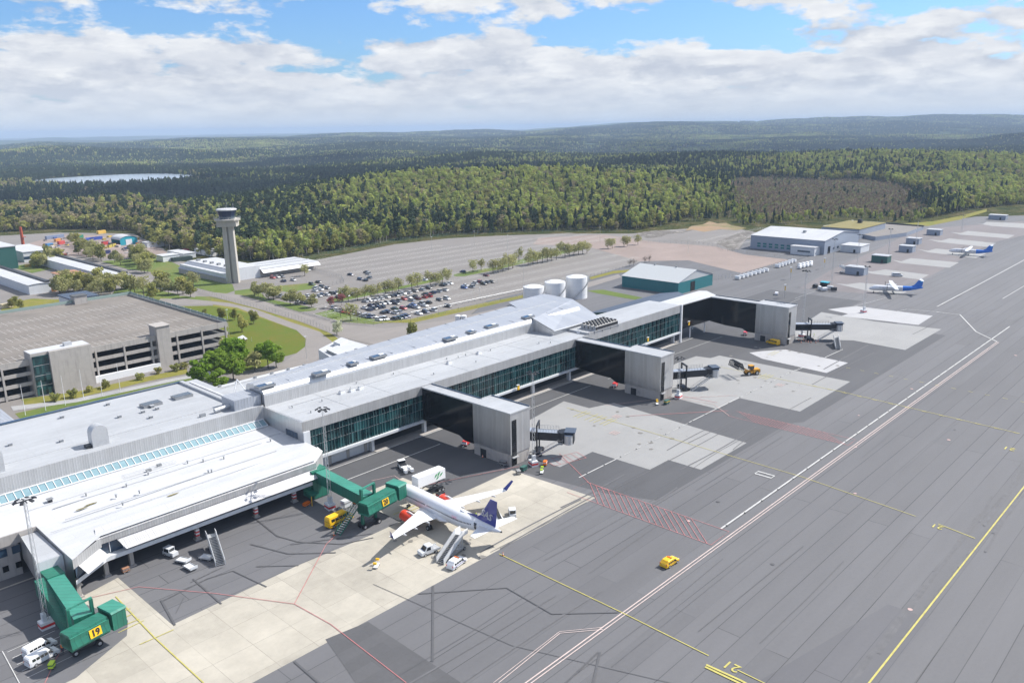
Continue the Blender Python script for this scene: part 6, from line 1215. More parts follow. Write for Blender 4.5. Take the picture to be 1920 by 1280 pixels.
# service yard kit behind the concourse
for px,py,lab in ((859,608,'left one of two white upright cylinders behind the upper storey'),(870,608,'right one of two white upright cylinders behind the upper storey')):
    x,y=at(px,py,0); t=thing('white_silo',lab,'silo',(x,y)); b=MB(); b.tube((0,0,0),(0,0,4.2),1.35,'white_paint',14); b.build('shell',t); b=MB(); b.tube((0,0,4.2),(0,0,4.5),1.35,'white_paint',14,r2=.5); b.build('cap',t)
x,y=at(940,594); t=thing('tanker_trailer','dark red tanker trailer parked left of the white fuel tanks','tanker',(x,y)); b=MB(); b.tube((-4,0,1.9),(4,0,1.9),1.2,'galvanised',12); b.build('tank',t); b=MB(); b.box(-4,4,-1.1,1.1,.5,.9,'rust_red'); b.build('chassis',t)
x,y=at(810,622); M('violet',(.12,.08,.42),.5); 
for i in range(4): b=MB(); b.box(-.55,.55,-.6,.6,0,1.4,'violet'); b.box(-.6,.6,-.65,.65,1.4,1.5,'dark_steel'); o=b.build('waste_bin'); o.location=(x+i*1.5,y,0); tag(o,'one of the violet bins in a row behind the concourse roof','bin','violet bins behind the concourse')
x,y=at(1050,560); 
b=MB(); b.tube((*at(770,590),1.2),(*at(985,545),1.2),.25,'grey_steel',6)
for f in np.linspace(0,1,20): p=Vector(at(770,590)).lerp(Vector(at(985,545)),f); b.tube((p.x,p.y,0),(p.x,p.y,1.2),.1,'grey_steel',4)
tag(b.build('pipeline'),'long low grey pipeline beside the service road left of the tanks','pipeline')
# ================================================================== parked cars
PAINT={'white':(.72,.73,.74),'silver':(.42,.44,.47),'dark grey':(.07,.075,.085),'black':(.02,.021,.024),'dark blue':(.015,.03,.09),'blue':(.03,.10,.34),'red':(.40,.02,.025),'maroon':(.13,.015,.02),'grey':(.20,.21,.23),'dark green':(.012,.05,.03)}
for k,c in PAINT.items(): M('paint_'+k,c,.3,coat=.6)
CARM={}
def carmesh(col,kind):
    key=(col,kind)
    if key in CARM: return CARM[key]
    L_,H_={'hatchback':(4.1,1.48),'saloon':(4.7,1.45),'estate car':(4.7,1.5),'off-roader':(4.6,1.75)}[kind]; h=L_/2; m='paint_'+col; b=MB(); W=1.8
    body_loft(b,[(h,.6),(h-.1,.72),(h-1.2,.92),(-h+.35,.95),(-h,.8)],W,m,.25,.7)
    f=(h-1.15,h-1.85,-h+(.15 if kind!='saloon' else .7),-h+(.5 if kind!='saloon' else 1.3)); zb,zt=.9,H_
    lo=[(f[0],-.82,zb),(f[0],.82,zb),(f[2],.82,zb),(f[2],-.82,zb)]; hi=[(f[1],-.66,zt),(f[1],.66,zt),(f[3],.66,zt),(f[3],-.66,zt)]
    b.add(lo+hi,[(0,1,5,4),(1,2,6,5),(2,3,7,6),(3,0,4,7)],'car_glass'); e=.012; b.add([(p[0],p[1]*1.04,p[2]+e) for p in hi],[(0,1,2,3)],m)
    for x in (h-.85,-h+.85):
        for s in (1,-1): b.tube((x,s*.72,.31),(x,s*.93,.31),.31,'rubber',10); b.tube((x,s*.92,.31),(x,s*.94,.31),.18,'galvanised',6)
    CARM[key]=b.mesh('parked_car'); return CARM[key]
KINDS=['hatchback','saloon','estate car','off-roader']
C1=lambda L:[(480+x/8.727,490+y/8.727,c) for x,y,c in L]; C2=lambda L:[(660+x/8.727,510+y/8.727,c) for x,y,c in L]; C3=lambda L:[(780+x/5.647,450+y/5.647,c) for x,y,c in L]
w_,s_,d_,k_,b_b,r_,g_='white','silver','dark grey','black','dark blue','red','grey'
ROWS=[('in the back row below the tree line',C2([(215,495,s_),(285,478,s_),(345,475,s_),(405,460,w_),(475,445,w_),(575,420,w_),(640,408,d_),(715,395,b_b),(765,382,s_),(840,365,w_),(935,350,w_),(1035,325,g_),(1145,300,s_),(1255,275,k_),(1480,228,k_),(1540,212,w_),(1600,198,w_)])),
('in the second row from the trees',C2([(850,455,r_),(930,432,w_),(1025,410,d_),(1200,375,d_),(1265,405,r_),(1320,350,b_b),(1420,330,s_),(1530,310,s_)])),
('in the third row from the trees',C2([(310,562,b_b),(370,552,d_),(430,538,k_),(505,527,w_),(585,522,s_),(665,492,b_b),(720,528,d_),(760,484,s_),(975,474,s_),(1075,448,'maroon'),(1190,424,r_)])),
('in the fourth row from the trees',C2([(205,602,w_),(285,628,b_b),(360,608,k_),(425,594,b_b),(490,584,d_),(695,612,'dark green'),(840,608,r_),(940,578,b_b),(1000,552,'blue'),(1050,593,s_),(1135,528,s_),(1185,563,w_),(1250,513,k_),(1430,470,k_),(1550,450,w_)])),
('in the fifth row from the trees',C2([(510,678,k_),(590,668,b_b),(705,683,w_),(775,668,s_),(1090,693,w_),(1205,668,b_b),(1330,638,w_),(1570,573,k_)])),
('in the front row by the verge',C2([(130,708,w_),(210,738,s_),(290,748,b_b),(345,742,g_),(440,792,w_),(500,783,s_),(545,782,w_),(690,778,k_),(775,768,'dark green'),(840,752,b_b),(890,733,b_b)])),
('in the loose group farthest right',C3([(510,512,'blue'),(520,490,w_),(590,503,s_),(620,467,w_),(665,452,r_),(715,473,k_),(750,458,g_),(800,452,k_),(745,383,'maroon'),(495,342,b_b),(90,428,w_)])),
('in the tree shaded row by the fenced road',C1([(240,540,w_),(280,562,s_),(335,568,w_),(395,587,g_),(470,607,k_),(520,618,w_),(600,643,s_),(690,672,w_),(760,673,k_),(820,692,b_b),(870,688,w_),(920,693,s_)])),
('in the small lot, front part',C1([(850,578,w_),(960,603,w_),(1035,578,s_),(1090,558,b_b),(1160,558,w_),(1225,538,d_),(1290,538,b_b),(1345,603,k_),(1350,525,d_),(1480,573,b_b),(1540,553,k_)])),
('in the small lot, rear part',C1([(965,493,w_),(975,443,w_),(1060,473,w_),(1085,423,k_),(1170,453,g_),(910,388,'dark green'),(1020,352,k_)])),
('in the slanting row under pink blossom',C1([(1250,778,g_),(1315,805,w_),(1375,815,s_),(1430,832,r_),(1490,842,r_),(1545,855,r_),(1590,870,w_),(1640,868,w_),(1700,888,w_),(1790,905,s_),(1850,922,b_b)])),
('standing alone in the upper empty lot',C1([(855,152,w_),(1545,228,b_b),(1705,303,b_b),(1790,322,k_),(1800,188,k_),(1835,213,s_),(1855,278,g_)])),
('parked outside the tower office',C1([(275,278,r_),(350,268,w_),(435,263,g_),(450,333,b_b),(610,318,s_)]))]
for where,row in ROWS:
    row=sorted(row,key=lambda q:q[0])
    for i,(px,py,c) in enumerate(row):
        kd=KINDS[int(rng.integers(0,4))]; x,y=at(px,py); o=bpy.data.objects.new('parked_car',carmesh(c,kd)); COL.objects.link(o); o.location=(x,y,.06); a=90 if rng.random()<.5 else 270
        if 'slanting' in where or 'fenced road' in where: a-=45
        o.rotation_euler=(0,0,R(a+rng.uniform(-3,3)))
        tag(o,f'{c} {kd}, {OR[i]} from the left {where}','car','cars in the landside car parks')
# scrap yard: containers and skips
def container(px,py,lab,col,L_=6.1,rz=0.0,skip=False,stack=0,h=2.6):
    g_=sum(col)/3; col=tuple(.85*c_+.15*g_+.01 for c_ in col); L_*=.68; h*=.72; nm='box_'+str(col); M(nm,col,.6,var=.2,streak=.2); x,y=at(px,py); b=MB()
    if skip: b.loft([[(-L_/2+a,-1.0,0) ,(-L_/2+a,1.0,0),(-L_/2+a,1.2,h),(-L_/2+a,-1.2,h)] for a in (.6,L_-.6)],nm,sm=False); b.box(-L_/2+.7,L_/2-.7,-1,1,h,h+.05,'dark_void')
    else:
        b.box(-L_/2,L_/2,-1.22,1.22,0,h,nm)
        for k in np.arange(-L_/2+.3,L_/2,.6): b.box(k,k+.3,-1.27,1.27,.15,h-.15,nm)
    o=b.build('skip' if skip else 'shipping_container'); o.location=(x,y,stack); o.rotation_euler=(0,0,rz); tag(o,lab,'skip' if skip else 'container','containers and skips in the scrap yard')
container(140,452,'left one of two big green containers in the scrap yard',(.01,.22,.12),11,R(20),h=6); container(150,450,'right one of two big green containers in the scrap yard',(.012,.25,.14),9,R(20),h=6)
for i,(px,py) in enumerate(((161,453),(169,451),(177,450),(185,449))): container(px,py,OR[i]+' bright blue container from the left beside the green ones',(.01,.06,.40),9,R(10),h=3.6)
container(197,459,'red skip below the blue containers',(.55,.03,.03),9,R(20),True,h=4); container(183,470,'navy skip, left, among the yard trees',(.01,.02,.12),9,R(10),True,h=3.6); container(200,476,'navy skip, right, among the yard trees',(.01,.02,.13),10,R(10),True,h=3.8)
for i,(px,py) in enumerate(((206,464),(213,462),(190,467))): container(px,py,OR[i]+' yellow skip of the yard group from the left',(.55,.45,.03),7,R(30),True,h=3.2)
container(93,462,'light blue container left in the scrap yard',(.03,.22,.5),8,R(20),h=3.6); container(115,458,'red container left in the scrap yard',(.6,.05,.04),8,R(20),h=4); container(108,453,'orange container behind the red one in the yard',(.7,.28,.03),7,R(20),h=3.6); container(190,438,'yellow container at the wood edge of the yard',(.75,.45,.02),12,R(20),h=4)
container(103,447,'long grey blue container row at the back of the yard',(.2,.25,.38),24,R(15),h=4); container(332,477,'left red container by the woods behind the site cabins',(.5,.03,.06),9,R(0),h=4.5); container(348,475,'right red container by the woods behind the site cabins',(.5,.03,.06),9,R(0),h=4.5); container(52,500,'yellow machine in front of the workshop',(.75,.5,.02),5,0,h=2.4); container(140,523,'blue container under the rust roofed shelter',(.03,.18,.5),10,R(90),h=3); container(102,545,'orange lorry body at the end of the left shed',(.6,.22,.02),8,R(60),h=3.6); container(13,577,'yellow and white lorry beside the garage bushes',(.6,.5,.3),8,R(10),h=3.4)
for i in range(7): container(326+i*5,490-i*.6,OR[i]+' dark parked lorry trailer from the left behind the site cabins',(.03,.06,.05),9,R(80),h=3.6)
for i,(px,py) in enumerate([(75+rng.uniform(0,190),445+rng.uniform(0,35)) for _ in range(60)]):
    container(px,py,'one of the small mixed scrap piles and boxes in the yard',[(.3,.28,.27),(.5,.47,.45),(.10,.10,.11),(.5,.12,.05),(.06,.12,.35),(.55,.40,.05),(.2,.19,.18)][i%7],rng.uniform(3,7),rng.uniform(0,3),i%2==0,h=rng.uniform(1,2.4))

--

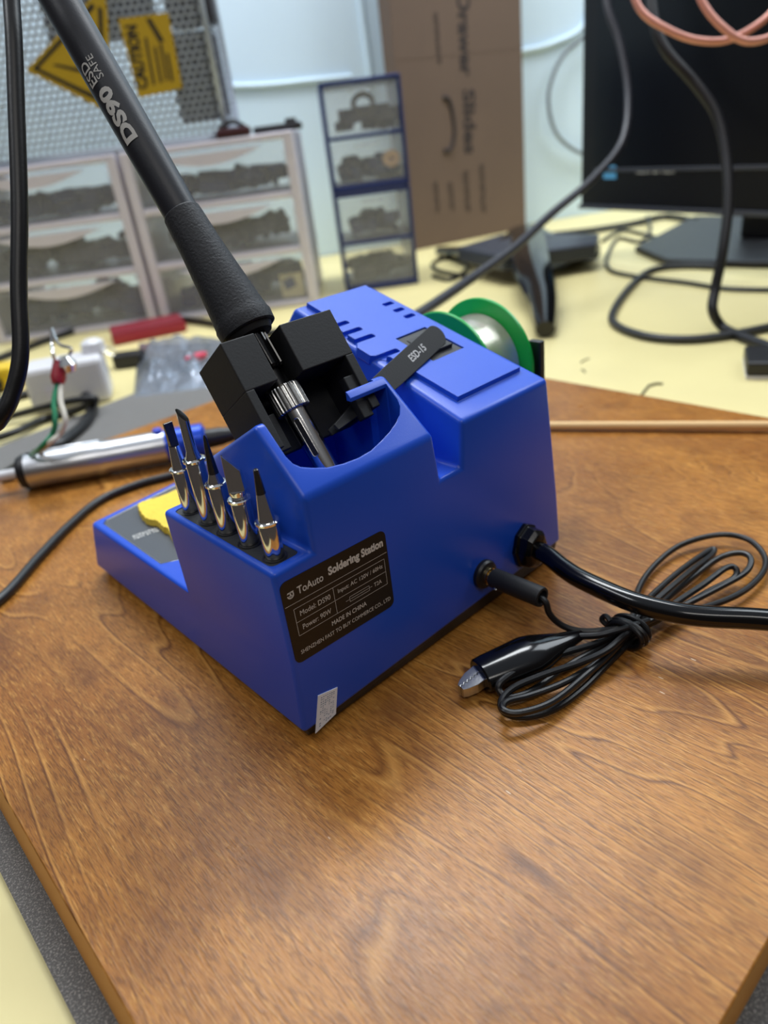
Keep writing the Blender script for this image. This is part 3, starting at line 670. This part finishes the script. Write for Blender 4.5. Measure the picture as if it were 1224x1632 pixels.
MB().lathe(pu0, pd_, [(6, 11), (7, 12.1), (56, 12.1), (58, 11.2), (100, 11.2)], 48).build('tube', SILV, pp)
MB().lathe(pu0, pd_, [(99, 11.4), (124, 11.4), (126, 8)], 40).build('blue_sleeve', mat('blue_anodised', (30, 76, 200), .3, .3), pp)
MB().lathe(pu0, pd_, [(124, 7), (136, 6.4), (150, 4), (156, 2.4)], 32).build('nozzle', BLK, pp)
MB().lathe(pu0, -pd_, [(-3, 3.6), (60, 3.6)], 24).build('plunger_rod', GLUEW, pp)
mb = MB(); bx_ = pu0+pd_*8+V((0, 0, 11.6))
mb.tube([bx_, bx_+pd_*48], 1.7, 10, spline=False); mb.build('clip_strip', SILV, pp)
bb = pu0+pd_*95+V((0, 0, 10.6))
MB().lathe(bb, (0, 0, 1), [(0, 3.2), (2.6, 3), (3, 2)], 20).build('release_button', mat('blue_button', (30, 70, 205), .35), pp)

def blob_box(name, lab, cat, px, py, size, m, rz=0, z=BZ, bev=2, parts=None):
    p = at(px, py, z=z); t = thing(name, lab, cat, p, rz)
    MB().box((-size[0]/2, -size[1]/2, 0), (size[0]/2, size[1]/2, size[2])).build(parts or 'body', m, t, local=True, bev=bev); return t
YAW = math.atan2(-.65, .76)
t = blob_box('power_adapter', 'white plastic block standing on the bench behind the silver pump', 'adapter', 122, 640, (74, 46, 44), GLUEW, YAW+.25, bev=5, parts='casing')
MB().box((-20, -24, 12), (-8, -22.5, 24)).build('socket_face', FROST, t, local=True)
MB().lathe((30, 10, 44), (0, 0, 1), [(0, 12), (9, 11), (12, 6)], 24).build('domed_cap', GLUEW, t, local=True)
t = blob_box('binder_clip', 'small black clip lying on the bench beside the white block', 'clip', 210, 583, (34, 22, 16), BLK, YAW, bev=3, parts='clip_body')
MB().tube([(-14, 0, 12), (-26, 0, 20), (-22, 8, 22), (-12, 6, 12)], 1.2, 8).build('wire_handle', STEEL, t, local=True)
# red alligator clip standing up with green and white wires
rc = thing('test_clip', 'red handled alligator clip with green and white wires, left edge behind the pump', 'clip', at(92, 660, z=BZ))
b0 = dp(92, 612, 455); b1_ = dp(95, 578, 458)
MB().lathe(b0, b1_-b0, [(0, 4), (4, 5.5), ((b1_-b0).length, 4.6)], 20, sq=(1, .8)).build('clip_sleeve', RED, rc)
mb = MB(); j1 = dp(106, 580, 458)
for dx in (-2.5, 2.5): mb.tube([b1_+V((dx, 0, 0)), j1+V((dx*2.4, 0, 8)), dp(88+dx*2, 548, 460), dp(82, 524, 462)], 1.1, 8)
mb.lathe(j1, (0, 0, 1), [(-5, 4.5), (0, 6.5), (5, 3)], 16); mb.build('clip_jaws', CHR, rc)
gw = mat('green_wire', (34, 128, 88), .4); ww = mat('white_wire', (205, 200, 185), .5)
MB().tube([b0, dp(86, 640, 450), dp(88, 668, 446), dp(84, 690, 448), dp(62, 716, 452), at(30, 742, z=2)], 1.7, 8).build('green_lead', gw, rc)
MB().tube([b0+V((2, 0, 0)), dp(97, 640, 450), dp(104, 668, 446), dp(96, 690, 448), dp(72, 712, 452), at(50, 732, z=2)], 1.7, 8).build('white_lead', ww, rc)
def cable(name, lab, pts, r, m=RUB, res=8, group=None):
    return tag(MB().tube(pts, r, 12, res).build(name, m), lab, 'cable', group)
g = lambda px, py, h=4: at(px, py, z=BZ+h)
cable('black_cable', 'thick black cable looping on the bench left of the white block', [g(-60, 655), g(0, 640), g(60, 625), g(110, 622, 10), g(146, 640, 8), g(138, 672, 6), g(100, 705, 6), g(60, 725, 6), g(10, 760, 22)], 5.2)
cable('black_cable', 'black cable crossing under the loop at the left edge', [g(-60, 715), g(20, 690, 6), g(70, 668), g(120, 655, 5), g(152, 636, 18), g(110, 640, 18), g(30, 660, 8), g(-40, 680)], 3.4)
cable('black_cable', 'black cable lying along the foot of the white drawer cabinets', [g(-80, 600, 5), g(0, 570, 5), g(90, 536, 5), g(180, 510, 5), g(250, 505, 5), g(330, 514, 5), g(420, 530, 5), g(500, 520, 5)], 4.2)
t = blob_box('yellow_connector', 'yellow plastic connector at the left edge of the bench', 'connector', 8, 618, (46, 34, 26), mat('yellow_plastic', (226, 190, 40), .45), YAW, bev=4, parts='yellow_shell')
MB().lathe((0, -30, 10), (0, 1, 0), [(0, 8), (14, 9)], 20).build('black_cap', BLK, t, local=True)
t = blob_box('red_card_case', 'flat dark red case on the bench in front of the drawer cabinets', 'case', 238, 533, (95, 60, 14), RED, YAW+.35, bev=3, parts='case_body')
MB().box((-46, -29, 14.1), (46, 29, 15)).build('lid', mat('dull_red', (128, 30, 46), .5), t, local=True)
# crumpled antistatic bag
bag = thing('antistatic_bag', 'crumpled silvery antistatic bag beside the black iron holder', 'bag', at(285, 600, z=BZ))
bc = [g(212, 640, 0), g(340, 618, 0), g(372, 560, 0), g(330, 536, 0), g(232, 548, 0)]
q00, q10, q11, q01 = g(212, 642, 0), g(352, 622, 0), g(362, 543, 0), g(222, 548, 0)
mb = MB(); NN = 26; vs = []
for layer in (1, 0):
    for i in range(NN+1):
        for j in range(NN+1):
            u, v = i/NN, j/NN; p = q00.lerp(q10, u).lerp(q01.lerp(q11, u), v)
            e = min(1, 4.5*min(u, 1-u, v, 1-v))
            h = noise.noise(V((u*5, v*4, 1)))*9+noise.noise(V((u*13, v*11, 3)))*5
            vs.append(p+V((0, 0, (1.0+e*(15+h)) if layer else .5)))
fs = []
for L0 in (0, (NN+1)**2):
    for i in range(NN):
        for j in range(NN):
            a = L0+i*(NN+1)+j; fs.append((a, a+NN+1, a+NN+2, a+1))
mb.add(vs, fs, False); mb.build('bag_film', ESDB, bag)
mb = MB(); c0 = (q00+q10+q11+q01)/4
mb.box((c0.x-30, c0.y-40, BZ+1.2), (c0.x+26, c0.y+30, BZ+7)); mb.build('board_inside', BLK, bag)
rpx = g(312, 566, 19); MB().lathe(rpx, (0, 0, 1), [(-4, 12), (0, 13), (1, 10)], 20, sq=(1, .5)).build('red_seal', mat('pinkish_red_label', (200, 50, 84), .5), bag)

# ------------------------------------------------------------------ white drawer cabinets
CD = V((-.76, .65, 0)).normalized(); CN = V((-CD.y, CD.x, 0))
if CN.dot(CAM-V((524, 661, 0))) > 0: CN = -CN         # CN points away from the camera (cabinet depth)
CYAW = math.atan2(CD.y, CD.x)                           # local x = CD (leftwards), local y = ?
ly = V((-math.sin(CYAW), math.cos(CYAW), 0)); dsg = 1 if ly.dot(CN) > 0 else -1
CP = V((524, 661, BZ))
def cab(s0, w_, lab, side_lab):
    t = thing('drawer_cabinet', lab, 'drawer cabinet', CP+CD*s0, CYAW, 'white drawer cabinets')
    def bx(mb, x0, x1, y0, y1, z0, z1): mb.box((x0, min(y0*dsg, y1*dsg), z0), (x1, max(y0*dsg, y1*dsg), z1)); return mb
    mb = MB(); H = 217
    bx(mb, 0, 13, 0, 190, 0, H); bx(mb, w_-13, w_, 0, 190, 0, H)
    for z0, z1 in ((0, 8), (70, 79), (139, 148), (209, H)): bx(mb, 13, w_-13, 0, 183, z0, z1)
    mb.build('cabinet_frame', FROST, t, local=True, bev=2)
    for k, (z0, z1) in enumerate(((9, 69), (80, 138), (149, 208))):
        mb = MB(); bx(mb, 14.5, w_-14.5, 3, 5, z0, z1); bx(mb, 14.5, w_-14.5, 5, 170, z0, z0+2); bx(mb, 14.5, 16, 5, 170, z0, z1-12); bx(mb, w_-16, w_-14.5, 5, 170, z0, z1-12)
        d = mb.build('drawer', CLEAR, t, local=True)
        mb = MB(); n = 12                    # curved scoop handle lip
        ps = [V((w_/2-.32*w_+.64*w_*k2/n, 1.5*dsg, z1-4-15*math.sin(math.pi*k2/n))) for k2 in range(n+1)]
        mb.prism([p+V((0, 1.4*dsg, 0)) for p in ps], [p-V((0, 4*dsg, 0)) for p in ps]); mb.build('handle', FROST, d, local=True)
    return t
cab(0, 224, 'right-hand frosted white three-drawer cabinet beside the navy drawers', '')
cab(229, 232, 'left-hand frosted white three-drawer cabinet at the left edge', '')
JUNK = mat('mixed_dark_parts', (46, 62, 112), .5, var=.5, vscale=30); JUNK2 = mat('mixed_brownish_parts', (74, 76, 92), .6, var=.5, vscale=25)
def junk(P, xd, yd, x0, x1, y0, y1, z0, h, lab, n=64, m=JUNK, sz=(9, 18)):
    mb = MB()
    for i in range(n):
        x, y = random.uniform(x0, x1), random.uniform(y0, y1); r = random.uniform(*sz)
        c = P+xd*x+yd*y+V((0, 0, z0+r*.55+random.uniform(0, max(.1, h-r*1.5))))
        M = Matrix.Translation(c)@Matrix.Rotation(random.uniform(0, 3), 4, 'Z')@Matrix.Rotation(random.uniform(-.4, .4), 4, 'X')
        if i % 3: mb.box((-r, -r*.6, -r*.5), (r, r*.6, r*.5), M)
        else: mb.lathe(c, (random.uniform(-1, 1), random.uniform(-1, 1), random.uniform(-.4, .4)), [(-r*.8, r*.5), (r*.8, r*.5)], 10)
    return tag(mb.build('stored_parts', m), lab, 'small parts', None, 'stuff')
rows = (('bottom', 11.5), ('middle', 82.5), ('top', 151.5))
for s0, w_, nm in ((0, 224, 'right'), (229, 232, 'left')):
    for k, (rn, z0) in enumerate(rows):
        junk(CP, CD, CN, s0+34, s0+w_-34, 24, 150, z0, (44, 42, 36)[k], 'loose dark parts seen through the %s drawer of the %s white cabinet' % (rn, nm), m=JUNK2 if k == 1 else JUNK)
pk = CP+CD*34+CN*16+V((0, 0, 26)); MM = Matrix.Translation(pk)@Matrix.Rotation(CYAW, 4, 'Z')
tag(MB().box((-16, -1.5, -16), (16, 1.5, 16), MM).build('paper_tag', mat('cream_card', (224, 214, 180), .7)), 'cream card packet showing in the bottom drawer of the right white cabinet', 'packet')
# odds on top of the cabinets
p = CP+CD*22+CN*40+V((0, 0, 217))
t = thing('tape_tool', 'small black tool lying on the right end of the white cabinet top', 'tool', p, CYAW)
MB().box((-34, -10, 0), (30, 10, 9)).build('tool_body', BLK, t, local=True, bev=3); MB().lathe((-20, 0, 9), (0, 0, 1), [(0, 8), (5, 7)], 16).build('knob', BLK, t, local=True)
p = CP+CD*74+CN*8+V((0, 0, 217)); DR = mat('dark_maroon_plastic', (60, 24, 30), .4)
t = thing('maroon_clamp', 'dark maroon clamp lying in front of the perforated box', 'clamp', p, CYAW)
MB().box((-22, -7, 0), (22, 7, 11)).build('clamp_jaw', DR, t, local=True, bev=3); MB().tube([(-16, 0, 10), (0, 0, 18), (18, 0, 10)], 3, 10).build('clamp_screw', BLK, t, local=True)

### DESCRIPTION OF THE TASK
Pick out every line of the listing containing the word "Blender", and show those lines.

### ANSWER TO THE PROBLEM
Continue the Blender Python script for this scene: part 6, from line 1215. More parts follow. Write for Blender 4.5. Take the picture to be 1920 by 1280 pixels.
Keep writing the Blender script for this image. This is part 3, starting at line 670. This part finishes the script. Write for Blender 4.5. Measure the picture as if it were 1224x1632 pixels.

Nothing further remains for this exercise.